‘The Waltons’ Star Richard Thomas Knew John Boy Actor Years Before Remake

by Lauren Boisvert
(Photo by Kevork Djansezian/Getty Images)

“The Waltons” star Richard Thomas saw a familiar face when it came time to film “The Waltons’ Homecoming.” Logan Shroyer, who took up the John-Boy mantle from Thomas, is a good family friend of the Thomas family.

“I’ve known Logan for a few years and he’s a very good friend of my grandson Kayden,” Thomas has said of Shroyer. “We’ve had dinner together and we got to meet together before he went out and started shooting, what was it about a couple of weeks before, like a week.”

A veteran of “The Waltons,” Richard Thomas offered advice to the new John-Boy and helped him through the process of taking on the beloved character. Of his advice, Shroyer said to Thomas, “I think what you said was, ‘I’m here as much or as little as you need,’ which was amazing and said, ‘Make it your own.’ It feels like we’re keeping it in the family in a way, which is just such a cool thing.”

Logan Shroyer was previously known for playing Kevin Pearson on “This is Us.” Now, surely, he’ll be known as John-Boy Walton, just as the role followed Richard Thomas all his life. But Thomas seems like he appreciates the role, as it gave him the starting off point to continue his acting career and make a name for himself. Every actor has that role that catapults them into success; maybe John-Boy will do that for yet another young actor.

‘The Waltons’ Fans Weren’t Too Happy With the Remake

According to a TV Line poll of “The Waltons” fans, “The Waltons’ Homecoming” made out with a pretty measly D+ rating. Nearly 32% of viewers gave it a straight-up F. So, what went wrong to make fans hate the film so much? Even with their beloved original John-Boy taking over narrating duties? Let’s break it down.

First, things were entirely too clean for 1933. This was the height of the Great Depression, in rural Virginia. Not quite Dust Bowl geography, but Dust Bowl era, at least. Those kids should be filthy. Instead, they look like models out of an L.L. Bean catalog. It was too much for some fans.
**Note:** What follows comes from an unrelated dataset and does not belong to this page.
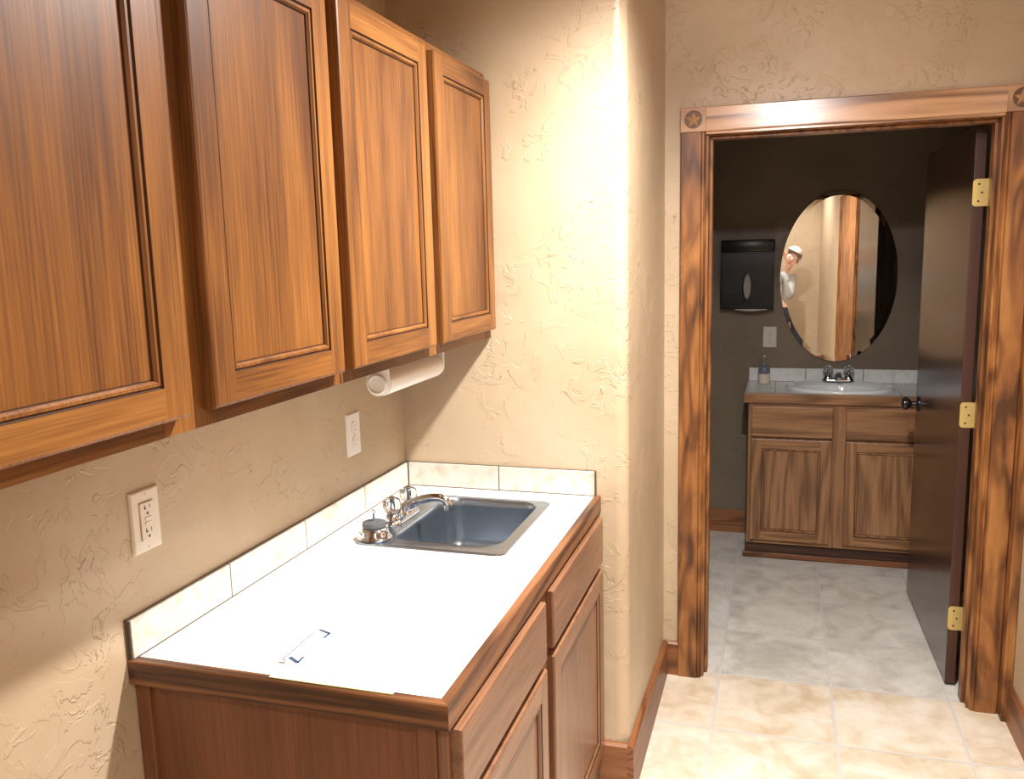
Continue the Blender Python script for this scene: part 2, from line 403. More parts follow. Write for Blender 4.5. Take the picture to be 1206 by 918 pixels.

On the other hand, some found that the language was too contemporary for “The Waltons” or, at one point, too vulgar for the characters. Mary Ellen even says “ass,” which angered fans and is something I’m never going to get over.

One fan wrote on Twitter, “The plot changes were fine but the language and family dynamics were too contemporary & certain (admittedly bad) historical realities were ignored; it took me out of the setting.” The setting was just as important on “The Waltons” as the family was, and for a remake not to honor that makes for a dissatisfying remake.